Instructions for the task:
Everything from the line with "Model this scene in Blender with a Python script. Write" through the line with "scene.view_settings.view_transform = 'Standard'", inclusive, should be repeated exactly, except the pictures.

Task data:
= = =

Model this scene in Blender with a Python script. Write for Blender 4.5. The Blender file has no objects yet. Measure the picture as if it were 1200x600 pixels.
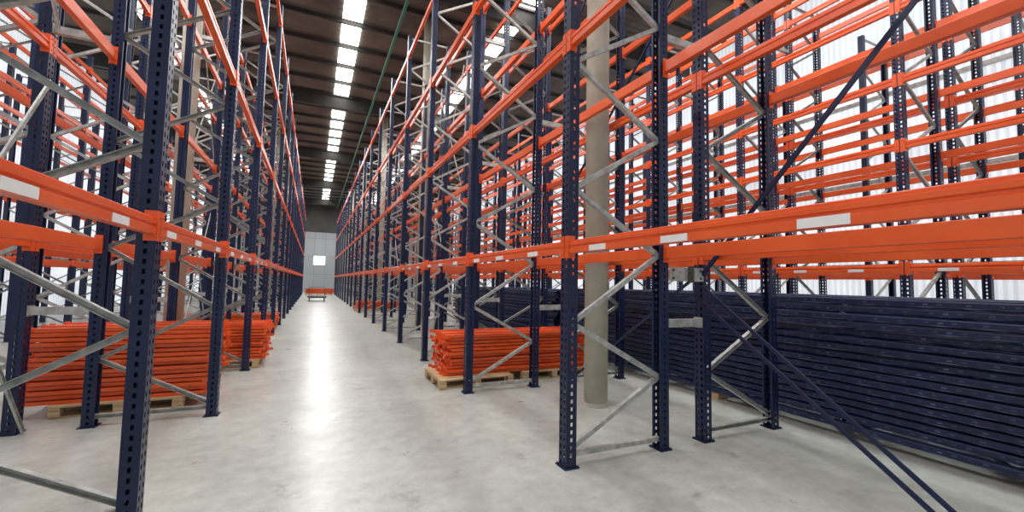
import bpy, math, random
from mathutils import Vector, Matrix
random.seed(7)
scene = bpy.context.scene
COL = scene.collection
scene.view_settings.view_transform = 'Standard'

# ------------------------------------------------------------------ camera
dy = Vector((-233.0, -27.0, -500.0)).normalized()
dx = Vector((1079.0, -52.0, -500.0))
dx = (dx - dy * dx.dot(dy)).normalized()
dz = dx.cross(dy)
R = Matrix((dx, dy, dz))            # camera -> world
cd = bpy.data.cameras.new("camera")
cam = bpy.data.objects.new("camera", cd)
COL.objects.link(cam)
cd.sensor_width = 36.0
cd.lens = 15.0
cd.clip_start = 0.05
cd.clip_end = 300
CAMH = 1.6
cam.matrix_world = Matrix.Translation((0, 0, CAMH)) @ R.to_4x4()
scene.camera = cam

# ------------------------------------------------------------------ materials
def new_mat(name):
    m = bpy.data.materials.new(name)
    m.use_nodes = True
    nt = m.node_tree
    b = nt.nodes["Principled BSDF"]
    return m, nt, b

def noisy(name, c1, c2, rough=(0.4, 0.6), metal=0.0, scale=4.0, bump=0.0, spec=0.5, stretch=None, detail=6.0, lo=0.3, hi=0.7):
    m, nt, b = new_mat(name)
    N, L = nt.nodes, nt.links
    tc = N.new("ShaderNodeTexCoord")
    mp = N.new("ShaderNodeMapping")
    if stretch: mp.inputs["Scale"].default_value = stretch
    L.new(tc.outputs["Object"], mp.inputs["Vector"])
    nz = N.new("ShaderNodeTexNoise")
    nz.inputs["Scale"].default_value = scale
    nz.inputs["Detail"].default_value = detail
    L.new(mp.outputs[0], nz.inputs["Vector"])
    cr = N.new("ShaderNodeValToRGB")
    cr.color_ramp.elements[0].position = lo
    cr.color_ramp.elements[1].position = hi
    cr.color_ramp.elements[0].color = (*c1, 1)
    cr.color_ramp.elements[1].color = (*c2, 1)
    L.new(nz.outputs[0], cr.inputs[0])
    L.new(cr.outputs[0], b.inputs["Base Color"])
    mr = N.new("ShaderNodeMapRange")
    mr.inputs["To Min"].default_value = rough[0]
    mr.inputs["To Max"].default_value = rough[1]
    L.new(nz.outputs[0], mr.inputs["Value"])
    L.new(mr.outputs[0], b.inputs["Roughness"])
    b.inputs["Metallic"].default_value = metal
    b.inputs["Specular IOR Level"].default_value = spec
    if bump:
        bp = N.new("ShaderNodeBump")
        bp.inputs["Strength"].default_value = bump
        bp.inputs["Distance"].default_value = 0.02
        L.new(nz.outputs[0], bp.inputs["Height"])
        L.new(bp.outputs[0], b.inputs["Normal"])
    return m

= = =

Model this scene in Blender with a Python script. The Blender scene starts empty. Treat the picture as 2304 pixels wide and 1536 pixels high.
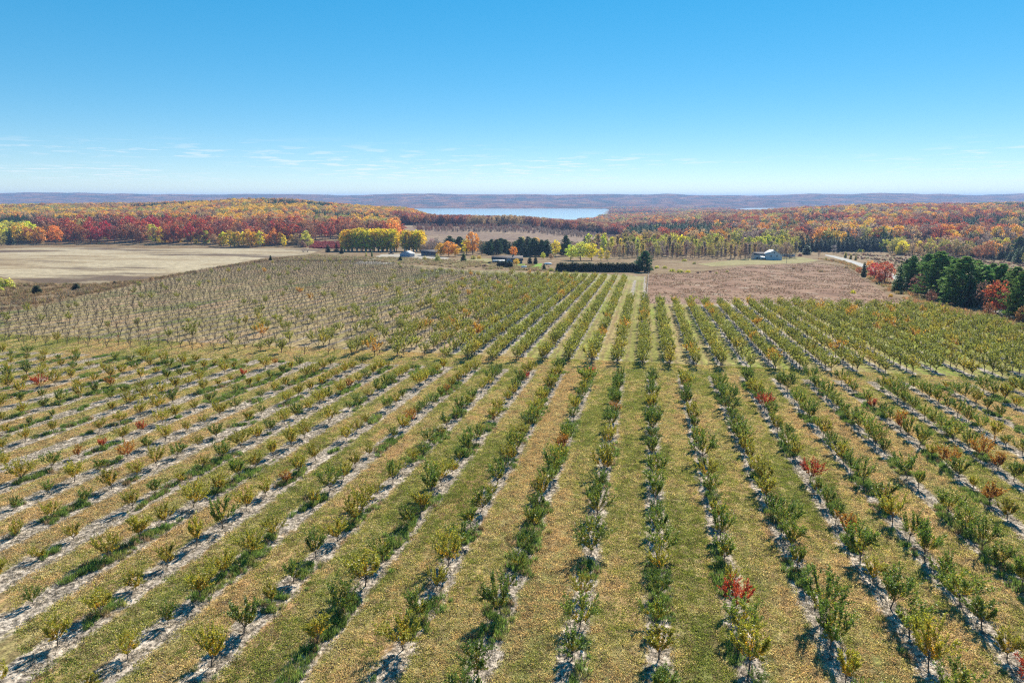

= = =

Written answer:
Model this scene in Blender with a Python script. Write for Blender 4.5. The Blender file has no objects yet. Measure the picture as if it were 1200x600 pixels.
import bpy, math, random
from mathutils import Vector, Matrix
random.seed(7)
scene = bpy.context.scene
COL = scene.collection
scene.view_settings.view_transform = 'Standard'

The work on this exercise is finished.